* _Given material_
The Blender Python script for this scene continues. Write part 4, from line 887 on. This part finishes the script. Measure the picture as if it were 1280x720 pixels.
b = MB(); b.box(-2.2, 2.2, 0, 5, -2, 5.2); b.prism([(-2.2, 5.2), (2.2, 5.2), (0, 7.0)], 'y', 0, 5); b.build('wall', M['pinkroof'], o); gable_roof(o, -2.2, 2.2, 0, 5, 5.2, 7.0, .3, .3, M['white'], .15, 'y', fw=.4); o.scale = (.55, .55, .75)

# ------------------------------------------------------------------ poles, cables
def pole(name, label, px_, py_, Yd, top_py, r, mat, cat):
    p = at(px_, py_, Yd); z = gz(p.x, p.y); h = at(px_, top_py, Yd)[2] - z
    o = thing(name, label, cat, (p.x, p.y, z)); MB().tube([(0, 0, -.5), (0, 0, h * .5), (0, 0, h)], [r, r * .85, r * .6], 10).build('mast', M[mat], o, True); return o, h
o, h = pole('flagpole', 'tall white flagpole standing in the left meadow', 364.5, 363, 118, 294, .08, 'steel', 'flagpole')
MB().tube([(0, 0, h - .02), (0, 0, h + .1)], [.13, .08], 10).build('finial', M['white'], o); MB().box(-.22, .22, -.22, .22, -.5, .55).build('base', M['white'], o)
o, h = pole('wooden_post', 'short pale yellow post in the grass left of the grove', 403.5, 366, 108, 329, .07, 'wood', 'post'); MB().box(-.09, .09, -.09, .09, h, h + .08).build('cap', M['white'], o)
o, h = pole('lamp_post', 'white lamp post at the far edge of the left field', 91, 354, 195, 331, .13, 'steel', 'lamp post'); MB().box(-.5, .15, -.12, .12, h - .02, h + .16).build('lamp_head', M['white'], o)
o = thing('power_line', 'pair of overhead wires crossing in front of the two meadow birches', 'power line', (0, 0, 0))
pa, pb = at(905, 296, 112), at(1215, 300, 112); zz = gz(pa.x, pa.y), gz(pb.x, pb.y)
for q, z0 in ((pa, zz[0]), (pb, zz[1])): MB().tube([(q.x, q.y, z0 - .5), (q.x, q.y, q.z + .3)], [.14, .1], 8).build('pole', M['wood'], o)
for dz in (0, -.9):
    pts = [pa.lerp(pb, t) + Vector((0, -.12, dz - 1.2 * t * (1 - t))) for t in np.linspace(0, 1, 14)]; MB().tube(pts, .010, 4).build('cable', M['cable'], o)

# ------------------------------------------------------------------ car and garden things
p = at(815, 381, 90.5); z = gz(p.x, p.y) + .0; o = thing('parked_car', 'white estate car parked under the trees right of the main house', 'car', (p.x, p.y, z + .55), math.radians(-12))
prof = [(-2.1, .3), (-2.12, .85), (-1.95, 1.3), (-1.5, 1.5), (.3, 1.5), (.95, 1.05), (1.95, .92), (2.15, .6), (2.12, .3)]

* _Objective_
Lines from the start of the material above through the line containing "b = MB(); b.box(-2.2, 2.2, 0, 5, -2, 5.2);" are to be duplicated exactly, and only those.

* _Exercise solution_
The Blender Python script for this scene continues. Write part 4, from line 887 on. This part finishes the script. Measure the picture as if it were 1280x720 pixels.
b = MB(); b.box(-2.2, 2.2, 0, 5, -2, 5.2); b.prism([(-2.2, 5.2), (2.2, 5.2), (0, 7.0)], 'y', 0, 5); b.build('wall', M['pinkroof'], o); gable_roof(o, -2.2, 2.2, 0, 5, 5.2, 7.0, .3, .3, M['white'], .15, 'y', fw=.4); o.scale = (.55, .55, .75)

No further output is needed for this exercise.